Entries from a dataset
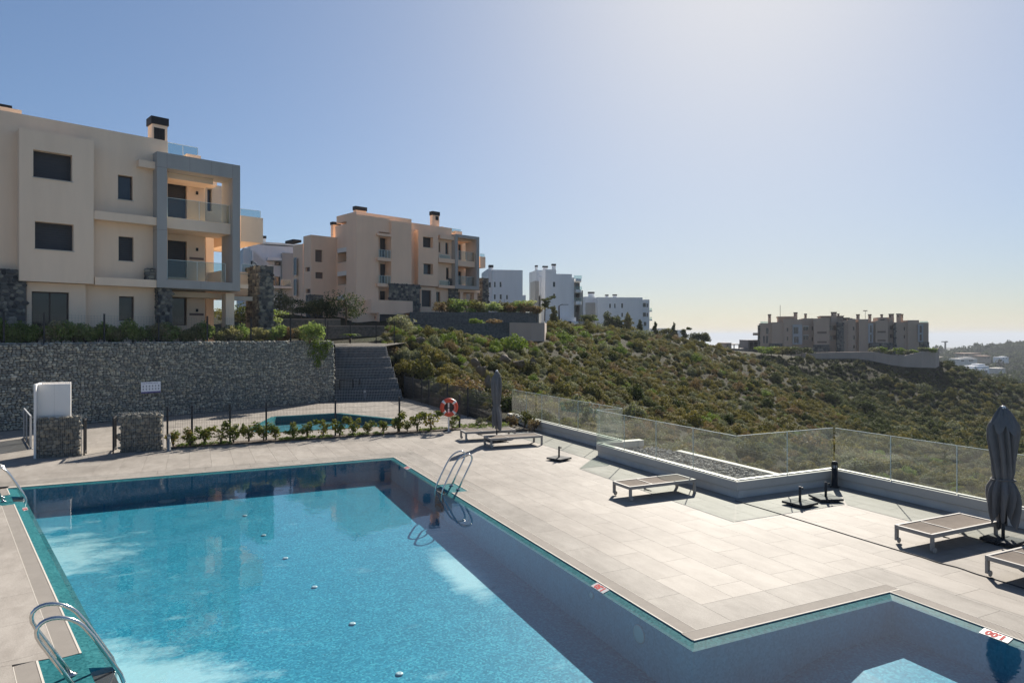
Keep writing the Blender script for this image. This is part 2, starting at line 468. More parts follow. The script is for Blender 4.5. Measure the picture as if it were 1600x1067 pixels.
M['mosaic_pale'] = mosaic('pale_turquoise_mosaic', [(0.05, 0.22, 0.28), (0.07, 0.28, 0.34), (0.10, 0.34, 0.40)], False, 0.5)
def water_mat(name, scale, strength, tint):
    m = bpy.data.materials.new(name); m.use_nodes = True
    nt = m.node_tree; nt.nodes.remove(nt.nodes['Principled BSDF'])
    pos = position(nt)
    mp = node(nt, 'ShaderNodeMapping'); mp.inputs['Scale'].default_value = (1.0, 0.7, 1); mp.inputs['Rotation'].default_value = (0, 0, R(35))
    nt.links.new(pos, mp.inputs[0])
    h = math_node(nt, 'ADD', noise(nt, mp.outputs[0], scale, 3, 0.5), math_node(nt, 'MULTIPLY', noise(nt, mp.outputs[0], scale * 3.1, 2, 0.5), 0.35))
    calm = ramp(nt, noise(nt, pos, 0.35, 2), [(0.4, (0.25, 0.25, 0.25)), (0.62, (1, 1, 1))])
    h = math_node(nt, 'MULTIPLY', h, calm)
    bp = node(nt, 'ShaderNodeBump'); bp.inputs['Strength'].default_value = strength; bp.inputs['Distance'].default_value = 0.02
    nt.links.new(h, bp.inputs['Height'])
    t = node(nt, 'ShaderNodeBsdfTransparent'); t.inputs[0].default_value = rgba(tint)
    g = node(nt, 'ShaderNodeBsdfGlossy'); g.inputs['Roughness'].default_value = 0.015
    nt.links.new(bp.outputs[0], g.inputs['Normal'])
    mx = node(nt, 'ShaderNodeMixShader')
    nt.links.new(schlick(nt, bp.outputs[0], 0.045), mx.inputs[0]); nt.links.new(t.outputs[0], mx.inputs[1]); nt.links.new(g.outputs[0], mx.inputs[2])
    nt.links.new(mx.outputs[0], nt.nodes['Material Output'].inputs['Surface'])
    return m
M['water'] = water_mat('pool_water', 5.0, 0.10, (0.93, 0.98, 1.0))
GAB = [(0.26, 0.265, 0.24), (0.34, 0.345, 0.31), (0.42, 0.425, 0.37), (0.30, 0.315, 0.295), (0.50, 0.485, 0.41), (0.37, 0.39, 0.355), (0.58, 0.53, 0.41),
       (0.28, 0.285, 0.265), (0.45, 0.42, 0.35), (0.66, 0.63, 0.53)]
M['gabion'] = stone_mat('gabion_stone', [(r * 0.62, g * 0.58, b * 0.54) for r, g, b in GAB], False)
M['gabion_joined'] = stone_mat('gabion_stone_joined', GAB, True)
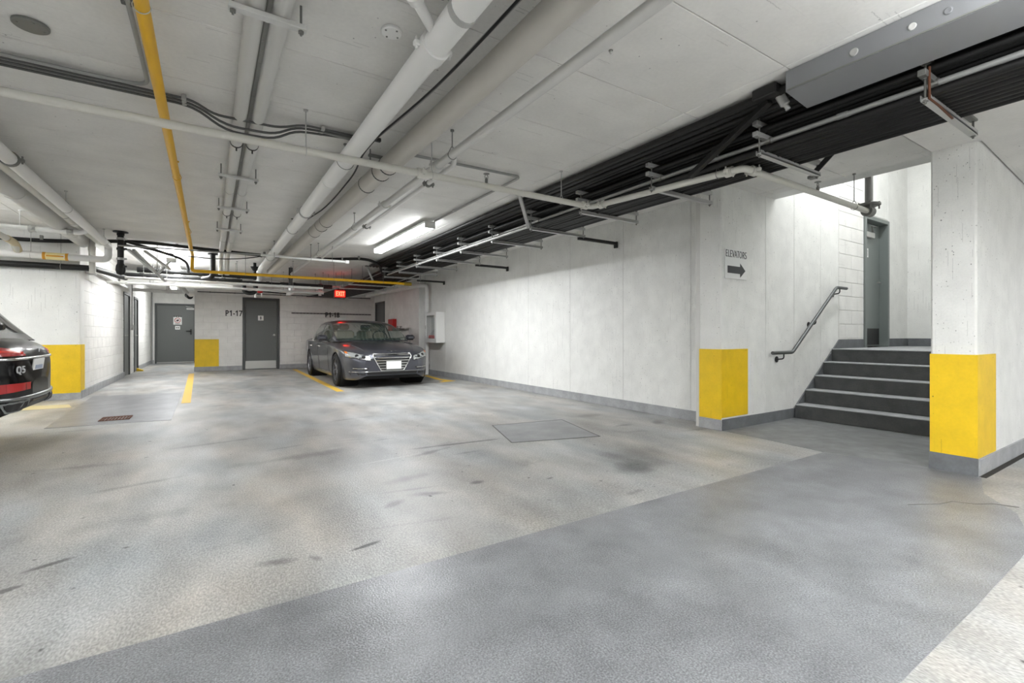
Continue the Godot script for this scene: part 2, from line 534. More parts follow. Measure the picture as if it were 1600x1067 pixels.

| EXERCISE DIRECTIONS |
Give back the entries verbatim. Do not include any picture.

| THE SOLUTION |
Keep writing the Blender script for this image. This is part 2, starting at line 468. More parts follow. The script is for Blender 4.5. Measure the picture as if it were 1600x1067 pixels.
M['mosaic_pale'] = mosaic('pale_turquoise_mosaic', [(0.05, 0.22, 0.28), (0.07, 0.28, 0.34), (0.10, 0.34, 0.40)], False, 0.5)
def water_mat(name, scale, strength, tint):
    m = bpy.data.materials.new(name); m.use_nodes = True
    nt = m.node_tree; nt.nodes.remove(nt.nodes['Principled BSDF'])
    pos = position(nt)
    mp = node(nt, 'ShaderNodeMapping'); mp.inputs['Scale'].default_value = (1.0, 0.7, 1); mp.inputs['Rotation'].default_value = (0, 0, R(35))
    nt.links.new(pos, mp.inputs[0])
    h = math_node(nt, 'ADD', noise(nt, mp.outputs[0], scale, 3, 0.5), math_node(nt, 'MULTIPLY', noise(nt, mp.outputs[0], scale * 3.1, 2, 0.5), 0.35))
    calm = ramp(nt, noise(nt, pos, 0.35, 2), [(0.4, (0.25, 0.25, 0.25)), (0.62, (1, 1, 1))])
    h = math_node(nt, 'MULTIPLY', h, calm)
    bp = node(nt, 'ShaderNodeBump'); bp.inputs['Strength'].default_value = strength; bp.inputs['Distance'].default_value = 0.02
    nt.links.new(h, bp.inputs['Height'])
    t = node(nt, 'ShaderNodeBsdfTransparent'); t.inputs[0].default_value = rgba(tint)
    g = node(nt, 'ShaderNodeBsdfGlossy'); g.inputs['Roughness'].default_value = 0.015
    nt.links.new(bp.outputs[0], g.inputs['Normal'])
    mx = node(nt, 'ShaderNodeMixShader')
    nt.links.new(schlick(nt, bp.outputs[0], 0.045), mx.inputs[0]); nt.links.new(t.outputs[0], mx.inputs[1]); nt.links.new(g.outputs[0], mx.inputs[2])
    nt.links.new(mx.outputs[0], nt.nodes['Material Output'].inputs['Surface'])
    return m
M['water'] = water_mat('pool_water', 5.0, 0.10, (0.93, 0.98, 1.0))
GAB = [(0.26, 0.265, 0.24), (0.34, 0.345, 0.31), (0.42, 0.425, 0.37), (0.30, 0.315, 0.295), (0.50, 0.485, 0.41), (0.37, 0.39, 0.355), (0.58, 0.53, 0.41),
       (0.28, 0.285, 0.265), (0.45, 0.42, 0.35), (0.66, 0.63, 0.53)]
M['gabion'] = stone_mat('gabion_stone', [(r * 0.62, g * 0.58, b * 0.54) for r, g, b in GAB], False)
M['gabion_joined'] = stone_mat('gabion_stone_joined', GAB, True)
Continue the Godot script for this scene: part 2, from line 534. More parts follow. Measure the picture as if it were 1600x1067 pixels.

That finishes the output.